### PROBLEM TO WORK ON
Please repeat all of the listing exactly.

### DATASET SECTION
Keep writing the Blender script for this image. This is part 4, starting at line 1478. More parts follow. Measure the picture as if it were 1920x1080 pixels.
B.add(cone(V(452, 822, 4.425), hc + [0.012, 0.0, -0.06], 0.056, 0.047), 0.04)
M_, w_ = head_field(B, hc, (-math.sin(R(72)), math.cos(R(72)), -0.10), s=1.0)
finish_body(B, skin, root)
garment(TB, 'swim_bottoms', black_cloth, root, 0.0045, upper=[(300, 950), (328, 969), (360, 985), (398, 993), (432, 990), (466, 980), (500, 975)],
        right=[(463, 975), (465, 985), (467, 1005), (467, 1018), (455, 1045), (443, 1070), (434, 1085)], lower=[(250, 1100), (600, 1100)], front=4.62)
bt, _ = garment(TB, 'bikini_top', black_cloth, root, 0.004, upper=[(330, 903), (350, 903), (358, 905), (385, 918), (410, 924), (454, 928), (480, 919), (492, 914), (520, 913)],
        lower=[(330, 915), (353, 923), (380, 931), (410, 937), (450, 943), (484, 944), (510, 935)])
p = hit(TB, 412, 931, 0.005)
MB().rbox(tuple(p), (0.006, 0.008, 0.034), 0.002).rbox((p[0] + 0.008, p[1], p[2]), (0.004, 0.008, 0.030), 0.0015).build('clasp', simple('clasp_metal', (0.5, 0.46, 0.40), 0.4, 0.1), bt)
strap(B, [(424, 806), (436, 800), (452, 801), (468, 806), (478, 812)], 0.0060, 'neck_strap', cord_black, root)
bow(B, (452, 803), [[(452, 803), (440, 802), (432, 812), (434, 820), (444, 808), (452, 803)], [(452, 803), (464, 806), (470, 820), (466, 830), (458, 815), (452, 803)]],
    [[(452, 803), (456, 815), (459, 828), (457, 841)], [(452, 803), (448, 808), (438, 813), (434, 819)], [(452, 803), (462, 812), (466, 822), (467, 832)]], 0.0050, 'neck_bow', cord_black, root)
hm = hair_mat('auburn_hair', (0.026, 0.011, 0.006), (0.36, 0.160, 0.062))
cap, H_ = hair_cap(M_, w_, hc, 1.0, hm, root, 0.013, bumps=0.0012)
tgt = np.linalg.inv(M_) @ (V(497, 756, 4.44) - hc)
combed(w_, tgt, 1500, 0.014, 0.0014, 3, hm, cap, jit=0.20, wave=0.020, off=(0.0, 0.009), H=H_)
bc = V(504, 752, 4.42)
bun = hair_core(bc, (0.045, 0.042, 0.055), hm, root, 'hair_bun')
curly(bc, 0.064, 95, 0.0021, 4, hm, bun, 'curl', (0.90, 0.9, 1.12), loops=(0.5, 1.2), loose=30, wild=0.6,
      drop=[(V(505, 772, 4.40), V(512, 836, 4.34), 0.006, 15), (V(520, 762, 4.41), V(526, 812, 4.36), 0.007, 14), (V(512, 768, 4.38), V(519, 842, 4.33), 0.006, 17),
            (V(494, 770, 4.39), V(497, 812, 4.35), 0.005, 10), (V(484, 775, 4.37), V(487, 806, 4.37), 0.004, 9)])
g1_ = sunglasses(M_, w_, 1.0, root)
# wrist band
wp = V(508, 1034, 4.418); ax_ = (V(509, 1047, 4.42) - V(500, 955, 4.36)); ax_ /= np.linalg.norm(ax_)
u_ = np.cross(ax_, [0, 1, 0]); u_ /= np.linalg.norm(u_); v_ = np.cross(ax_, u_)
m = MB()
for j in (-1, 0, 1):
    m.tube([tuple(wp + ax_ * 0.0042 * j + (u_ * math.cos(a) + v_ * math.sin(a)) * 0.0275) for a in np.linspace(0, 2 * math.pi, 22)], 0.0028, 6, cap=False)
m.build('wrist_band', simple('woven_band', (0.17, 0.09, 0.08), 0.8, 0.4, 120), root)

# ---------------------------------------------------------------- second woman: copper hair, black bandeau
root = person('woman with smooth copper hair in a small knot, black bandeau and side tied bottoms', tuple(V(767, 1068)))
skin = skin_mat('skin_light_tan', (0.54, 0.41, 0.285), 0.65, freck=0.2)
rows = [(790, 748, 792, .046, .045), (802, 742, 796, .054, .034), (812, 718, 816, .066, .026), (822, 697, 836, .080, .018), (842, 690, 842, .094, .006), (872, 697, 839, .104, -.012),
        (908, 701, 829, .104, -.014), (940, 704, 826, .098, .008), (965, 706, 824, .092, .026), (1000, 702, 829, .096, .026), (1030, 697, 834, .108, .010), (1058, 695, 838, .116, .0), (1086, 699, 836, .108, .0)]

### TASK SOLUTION
Keep writing the Blender script for this image. This is part 4, starting at line 1478. More parts follow. Measure the picture as if it were 1920x1080 pixels.
B.add(cone(V(452, 822, 4.425), hc + [0.012, 0.0, -0.06], 0.056, 0.047), 0.04)
M_, w_ = head_field(B, hc, (-math.sin(R(72)), math.cos(R(72)), -0.10), s=1.0)
finish_body(B, skin, root)
garment(TB, 'swim_bottoms', black_cloth, root, 0.0045, upper=[(300, 950), (328, 969), (360, 985), (398, 993), (432, 990), (466, 980), (500, 975)],
        right=[(463, 975), (465, 985), (467, 1005), (467, 1018), (455, 1045), (443, 1070), (434, 1085)], lower=[(250, 1100), (600, 1100)], front=4.62)
bt, _ = garment(TB, 'bikini_top', black_cloth, root, 0.004, upper=[(330, 903), (350, 903), (358, 905), (385, 918), (410, 924), (454, 928), (480, 919), (492, 914), (520, 913)],
        lower=[(330, 915), (353, 923), (380, 931), (410, 937), (450, 943), (484, 944), (510, 935)])
p = hit(TB, 412, 931, 0.005)
MB().rbox(tuple(p), (0.006, 0.008, 0.034), 0.002).rbox((p[0] + 0.008, p[1], p[2]), (0.004, 0.008, 0.030), 0.0015).build('clasp', simple('clasp_metal', (0.5, 0.46, 0.40), 0.4, 0.1), bt)
strap(B, [(424, 806), (436, 800), (452, 801), (468, 806), (478, 812)], 0.0060, 'neck_strap', cord_black, root)
bow(B, (452, 803), [[(452, 803), (440, 802), (432, 812), (434, 820), (444, 808), (452, 803)], [(452, 803), (464, 806), (470, 820), (466, 830), (458, 815), (452, 803)]],
    [[(452, 803), (456, 815), (459, 828), (457, 841)], [(452, 803), (448, 808), (438, 813), (434, 819)], [(452, 803), (462, 812), (466, 822), (467, 832)]], 0.0050, 'neck_bow', cord_black, root)
hm = hair_mat('auburn_hair', (0.026, 0.011, 0.006), (0.36, 0.160, 0.062))
cap, H_ = hair_cap(M_, w_, hc, 1.0, hm, root, 0.013, bumps=0.0012)
tgt = np.linalg.inv(M_) @ (V(497, 756, 4.44) - hc)
combed(w_, tgt, 1500, 0.014, 0.0014, 3, hm, cap, jit=0.20, wave=0.020, off=(0.0, 0.009), H=H_)
bc = V(504, 752, 4.42)
bun = hair_core(bc, (0.045, 0.042, 0.055), hm, root, 'hair_bun')
curly(bc, 0.064, 95, 0.0021, 4, hm, bun, 'curl', (0.90, 0.9, 1.12), loops=(0.5, 1.2), loose=30, wild=0.6,
      drop=[(V(505, 772, 4.40), V(512, 836, 4.34), 0.006, 15), (V(520, 762, 4.41), V(526, 812, 4.36), 0.007, 14), (V(512, 768, 4.38), V(519, 842, 4.33), 0.006, 17),
            (V(494, 770, 4.39), V(497, 812, 4.35), 0.005, 10), (V(484, 775, 4.37), V(487, 806, 4.37), 0.004, 9)])
g1_ = sunglasses(M_, w_, 1.0, root)
# wrist band
wp = V(508, 1034, 4.418); ax_ = (V(509, 1047, 4.42) - V(500, 955, 4.36)); ax_ /= np.linalg.norm(ax_)
u_ = np.cross(ax_, [0, 1, 0]); u_ /= np.linalg.norm(u_); v_ = np.cross(ax_, u_)
m = MB()
for j in (-1, 0, 1):
    m.tube([tuple(wp + ax_ * 0.0042 * j + (u_ * math.cos(a) + v_ * math.sin(a)) * 0.0275) for a in np.linspace(0, 2 * math.pi, 22)], 0.0028, 6, cap=False)
m.build('wrist_band', simple('woven_band', (0.17, 0.09, 0.08), 0.8, 0.4, 120), root)

# ---------------------------------------------------------------- second woman: copper hair, black bandeau
root = person('woman with smooth copper hair in a small knot, black bandeau and side tied bottoms', tuple(V(767, 1068)))
skin = skin_mat('skin_light_tan', (0.54, 0.41, 0.285), 0.65, freck=0.2)
rows = [(790, 748, 792, .046, .045), (802, 742, 796, .054, .034), (812, 718, 816, .066, .026), (822, 697, 836, .080, .018), (842, 690, 842, .094, .006), (872, 697, 839, .104, -.012),
        (908, 701, 829, .104, -.014), (940, 704, 826, .098, .008), (965, 706, 824, .092, .026), (1000, 702, 829, .096, .026), (1030, 697, 834, .108, .010), (1058, 695, 838, .116, .0), (1086, 699, 836, .108, .0)]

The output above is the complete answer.